> Exercise material:

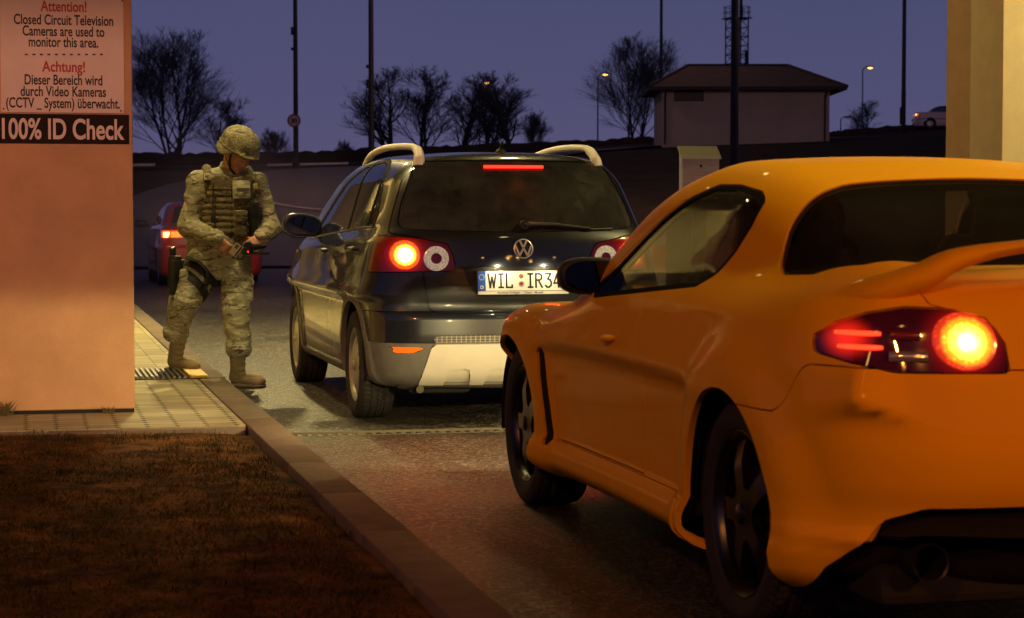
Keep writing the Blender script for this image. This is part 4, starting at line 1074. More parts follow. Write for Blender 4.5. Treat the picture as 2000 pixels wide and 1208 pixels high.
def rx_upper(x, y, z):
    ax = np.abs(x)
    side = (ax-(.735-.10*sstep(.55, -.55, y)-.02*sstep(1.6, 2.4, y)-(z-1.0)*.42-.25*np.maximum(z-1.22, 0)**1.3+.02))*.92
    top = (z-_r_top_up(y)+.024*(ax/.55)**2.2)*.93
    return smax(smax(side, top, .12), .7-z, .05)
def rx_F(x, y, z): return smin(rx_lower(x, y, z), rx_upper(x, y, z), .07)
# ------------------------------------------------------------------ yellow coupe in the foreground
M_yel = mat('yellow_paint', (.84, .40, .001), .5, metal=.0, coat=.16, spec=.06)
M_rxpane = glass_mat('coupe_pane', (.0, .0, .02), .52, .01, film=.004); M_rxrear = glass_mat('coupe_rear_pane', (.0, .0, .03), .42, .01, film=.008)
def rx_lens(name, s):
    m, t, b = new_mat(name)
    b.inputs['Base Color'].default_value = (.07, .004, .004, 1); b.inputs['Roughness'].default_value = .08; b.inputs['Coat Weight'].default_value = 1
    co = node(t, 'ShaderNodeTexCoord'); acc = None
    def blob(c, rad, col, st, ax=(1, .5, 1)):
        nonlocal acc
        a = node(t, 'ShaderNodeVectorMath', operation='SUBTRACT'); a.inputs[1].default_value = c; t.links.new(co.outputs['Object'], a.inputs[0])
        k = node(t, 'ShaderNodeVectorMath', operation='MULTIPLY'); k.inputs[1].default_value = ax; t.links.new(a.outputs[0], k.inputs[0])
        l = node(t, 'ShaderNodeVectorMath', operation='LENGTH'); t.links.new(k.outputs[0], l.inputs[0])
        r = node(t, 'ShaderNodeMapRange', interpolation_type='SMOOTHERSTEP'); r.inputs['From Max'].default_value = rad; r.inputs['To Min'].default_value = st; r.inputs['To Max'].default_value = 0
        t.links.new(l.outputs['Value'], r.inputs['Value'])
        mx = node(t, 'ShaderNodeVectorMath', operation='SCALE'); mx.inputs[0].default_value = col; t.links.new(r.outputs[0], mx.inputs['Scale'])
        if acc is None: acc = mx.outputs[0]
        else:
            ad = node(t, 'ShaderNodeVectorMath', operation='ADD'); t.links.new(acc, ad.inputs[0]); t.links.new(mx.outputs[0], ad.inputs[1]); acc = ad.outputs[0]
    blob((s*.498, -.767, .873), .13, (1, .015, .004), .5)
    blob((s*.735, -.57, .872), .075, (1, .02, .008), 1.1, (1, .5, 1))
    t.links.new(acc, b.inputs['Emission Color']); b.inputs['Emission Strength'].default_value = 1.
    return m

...

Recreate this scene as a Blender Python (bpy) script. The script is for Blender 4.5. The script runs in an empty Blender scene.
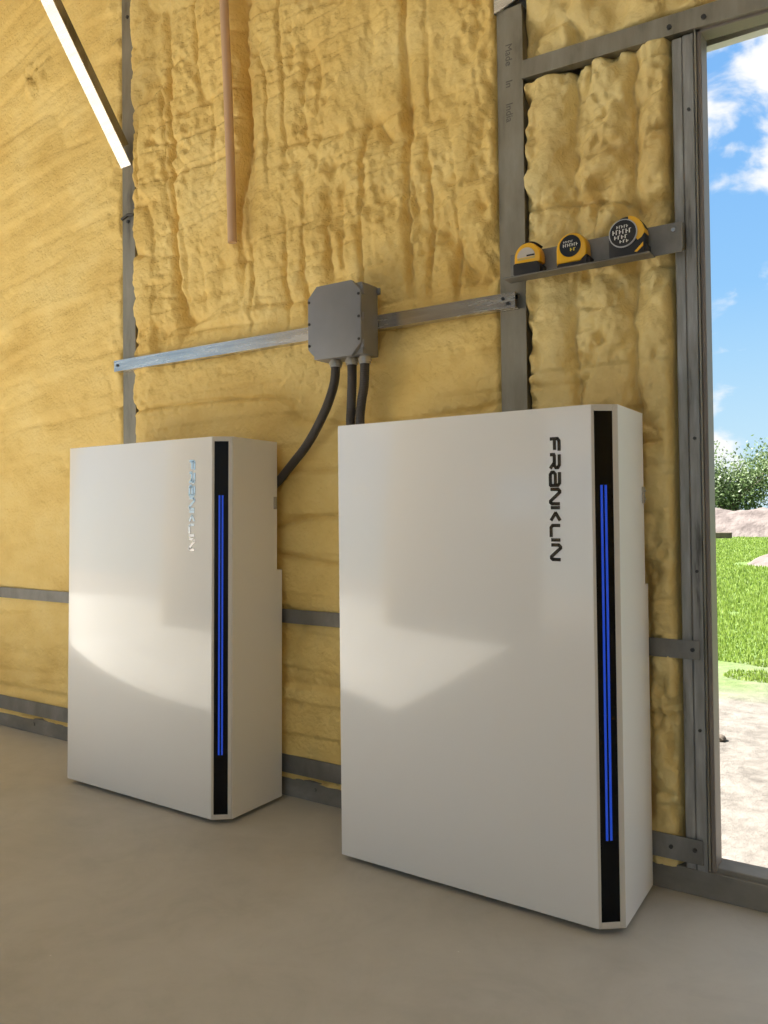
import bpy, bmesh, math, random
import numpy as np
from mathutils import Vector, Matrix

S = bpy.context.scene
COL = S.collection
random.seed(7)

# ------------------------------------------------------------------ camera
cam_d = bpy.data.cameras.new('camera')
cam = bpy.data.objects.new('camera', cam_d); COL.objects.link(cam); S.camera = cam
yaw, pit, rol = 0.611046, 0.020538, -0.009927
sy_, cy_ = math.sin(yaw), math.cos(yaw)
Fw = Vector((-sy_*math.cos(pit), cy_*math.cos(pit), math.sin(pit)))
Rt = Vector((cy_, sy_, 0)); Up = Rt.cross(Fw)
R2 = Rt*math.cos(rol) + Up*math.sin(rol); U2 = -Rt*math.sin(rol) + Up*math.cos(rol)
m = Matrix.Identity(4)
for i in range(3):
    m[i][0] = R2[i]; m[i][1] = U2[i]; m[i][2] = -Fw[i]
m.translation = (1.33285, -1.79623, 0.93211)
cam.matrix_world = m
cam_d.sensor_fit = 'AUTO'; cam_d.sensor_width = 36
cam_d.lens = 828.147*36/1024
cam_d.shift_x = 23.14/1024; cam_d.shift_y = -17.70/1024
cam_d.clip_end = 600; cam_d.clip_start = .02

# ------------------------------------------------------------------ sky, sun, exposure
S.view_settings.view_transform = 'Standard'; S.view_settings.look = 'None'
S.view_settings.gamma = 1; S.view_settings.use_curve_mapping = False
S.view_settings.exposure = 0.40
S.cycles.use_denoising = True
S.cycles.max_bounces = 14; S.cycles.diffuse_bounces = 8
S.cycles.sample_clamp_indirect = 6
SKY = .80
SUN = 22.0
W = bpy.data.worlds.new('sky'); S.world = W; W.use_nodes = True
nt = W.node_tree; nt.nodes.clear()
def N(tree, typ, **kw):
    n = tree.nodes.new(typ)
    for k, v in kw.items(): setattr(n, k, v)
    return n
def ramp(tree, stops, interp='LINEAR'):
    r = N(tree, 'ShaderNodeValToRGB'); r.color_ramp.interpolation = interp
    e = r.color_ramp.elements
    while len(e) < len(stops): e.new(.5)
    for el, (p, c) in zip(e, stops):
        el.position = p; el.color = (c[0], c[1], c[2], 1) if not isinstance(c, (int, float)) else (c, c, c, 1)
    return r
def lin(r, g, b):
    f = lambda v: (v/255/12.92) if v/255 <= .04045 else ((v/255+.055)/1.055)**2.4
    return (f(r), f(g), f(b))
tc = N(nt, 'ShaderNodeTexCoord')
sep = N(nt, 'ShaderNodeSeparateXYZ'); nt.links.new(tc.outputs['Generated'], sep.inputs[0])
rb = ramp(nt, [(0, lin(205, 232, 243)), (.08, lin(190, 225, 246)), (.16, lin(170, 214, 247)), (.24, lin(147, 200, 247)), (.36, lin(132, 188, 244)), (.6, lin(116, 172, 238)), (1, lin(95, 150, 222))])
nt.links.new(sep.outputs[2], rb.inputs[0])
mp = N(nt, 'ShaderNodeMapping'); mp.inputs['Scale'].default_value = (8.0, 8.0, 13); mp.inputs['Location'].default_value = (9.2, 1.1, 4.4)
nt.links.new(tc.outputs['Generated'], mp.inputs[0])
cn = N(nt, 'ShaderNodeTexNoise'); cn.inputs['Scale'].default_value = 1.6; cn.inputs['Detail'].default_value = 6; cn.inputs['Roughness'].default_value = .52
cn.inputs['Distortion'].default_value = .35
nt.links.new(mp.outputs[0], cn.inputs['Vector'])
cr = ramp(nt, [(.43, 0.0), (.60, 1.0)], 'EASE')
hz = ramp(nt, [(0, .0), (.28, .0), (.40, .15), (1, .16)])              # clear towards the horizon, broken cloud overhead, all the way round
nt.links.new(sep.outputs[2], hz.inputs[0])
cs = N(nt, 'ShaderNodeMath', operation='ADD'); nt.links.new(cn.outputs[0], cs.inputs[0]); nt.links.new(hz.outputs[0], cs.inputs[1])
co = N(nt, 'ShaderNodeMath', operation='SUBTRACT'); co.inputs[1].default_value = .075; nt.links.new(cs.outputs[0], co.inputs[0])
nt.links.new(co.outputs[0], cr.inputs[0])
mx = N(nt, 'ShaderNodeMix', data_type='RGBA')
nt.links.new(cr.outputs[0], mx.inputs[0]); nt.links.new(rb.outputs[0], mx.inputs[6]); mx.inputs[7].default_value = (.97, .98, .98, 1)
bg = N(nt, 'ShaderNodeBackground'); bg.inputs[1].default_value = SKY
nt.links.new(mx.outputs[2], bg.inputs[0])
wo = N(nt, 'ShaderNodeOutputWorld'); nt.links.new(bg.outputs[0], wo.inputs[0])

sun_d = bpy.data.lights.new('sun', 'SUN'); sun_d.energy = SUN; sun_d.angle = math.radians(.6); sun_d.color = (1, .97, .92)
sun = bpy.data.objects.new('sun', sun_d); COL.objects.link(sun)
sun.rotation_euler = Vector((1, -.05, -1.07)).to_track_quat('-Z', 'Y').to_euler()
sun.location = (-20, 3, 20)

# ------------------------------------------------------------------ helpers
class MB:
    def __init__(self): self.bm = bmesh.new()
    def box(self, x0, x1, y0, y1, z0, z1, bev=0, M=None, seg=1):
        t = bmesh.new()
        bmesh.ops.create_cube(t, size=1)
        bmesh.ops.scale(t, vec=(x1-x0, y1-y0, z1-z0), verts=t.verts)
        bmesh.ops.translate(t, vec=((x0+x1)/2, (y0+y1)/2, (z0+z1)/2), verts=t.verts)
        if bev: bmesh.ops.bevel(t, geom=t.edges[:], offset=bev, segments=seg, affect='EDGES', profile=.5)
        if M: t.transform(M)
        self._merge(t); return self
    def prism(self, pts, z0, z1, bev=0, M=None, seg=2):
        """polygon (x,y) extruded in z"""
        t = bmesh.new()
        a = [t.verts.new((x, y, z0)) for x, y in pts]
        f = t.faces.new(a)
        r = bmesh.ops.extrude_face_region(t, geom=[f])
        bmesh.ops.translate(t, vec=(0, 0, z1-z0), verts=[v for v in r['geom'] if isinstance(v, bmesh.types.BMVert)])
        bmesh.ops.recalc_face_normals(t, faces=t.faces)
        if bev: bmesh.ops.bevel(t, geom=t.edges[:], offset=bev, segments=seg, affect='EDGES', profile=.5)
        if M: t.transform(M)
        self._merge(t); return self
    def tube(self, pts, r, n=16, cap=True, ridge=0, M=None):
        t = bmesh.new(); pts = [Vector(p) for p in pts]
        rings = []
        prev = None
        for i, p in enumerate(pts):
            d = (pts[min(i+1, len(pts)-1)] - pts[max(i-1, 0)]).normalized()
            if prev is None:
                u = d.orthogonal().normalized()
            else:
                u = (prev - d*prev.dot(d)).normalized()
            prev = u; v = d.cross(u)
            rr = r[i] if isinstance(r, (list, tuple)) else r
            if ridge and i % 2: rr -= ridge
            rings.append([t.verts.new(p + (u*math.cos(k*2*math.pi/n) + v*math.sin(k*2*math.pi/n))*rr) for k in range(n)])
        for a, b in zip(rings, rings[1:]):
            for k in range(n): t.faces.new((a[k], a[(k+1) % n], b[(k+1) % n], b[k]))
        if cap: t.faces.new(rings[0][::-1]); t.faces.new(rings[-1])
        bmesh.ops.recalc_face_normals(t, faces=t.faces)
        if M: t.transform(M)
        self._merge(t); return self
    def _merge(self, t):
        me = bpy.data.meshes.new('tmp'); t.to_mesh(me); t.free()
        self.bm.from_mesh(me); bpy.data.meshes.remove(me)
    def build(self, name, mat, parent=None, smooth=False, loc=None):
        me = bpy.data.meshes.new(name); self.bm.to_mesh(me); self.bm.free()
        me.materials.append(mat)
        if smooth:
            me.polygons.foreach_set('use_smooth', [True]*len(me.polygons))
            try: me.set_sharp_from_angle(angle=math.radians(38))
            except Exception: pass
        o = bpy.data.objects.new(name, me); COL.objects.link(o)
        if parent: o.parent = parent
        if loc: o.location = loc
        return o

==

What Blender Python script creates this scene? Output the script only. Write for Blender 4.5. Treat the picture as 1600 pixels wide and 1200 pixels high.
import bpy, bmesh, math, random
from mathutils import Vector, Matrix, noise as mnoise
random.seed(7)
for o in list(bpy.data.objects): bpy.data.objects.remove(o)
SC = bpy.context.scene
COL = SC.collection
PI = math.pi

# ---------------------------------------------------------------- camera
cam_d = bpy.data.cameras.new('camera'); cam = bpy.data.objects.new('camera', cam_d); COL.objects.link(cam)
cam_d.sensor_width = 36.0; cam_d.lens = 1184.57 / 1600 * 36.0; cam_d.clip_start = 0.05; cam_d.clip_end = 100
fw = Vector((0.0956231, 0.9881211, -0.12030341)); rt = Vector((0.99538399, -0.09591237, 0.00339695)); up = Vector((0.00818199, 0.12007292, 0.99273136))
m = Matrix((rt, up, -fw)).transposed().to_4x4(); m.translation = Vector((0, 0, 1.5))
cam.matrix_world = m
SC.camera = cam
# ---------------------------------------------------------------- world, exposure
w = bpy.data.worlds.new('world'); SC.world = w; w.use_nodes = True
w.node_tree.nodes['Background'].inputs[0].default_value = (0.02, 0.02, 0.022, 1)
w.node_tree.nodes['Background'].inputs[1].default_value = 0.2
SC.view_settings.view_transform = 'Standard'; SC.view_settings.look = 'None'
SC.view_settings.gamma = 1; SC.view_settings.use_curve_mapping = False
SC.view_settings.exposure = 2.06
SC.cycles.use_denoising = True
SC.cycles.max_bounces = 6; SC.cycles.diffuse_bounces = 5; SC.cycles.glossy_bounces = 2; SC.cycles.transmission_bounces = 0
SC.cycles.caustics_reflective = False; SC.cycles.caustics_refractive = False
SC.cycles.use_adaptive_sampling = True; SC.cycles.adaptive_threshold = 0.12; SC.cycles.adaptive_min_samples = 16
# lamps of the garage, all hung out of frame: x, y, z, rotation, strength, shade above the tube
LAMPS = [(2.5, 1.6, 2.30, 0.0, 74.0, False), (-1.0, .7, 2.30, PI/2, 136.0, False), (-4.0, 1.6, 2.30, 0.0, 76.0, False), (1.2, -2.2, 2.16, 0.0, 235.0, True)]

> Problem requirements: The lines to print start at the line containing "Recreate this scene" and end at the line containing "cam_d.clip_end = 600; cam_d.clip_start = .02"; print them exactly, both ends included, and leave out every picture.

> Output for this exercise:
Recreate this scene as a Blender Python (bpy) script. The script is for Blender 4.5. The script runs in an empty Blender scene.
import bpy, bmesh, math, random
import numpy as np
from mathutils import Vector, Matrix

S = bpy.context.scene
COL = S.collection
random.seed(7)

# ------------------------------------------------------------------ camera
cam_d = bpy.data.cameras.new('camera')
cam = bpy.data.objects.new('camera', cam_d); COL.objects.link(cam); S.camera = cam
yaw, pit, rol = 0.611046, 0.020538, -0.009927
sy_, cy_ = math.sin(yaw), math.cos(yaw)
Fw = Vector((-sy_*math.cos(pit), cy_*math.cos(pit), math.sin(pit)))
Rt = Vector((cy_, sy_, 0)); Up = Rt.cross(Fw)
R2 = Rt*math.cos(rol) + Up*math.sin(rol); U2 = -Rt*math.sin(rol) + Up*math.cos(rol)
m = Matrix.Identity(4)
for i in range(3):
    m[i][0] = R2[i]; m[i][1] = U2[i]; m[i][2] = -Fw[i]
m.translation = (1.33285, -1.79623, 0.93211)
cam.matrix_world = m
cam_d.sensor_fit = 'AUTO'; cam_d.sensor_width = 36
cam_d.lens = 828.147*36/1024
cam_d.shift_x = 23.14/1024; cam_d.shift_y = -17.70/1024
cam_d.clip_end = 600; cam_d.clip_start = .02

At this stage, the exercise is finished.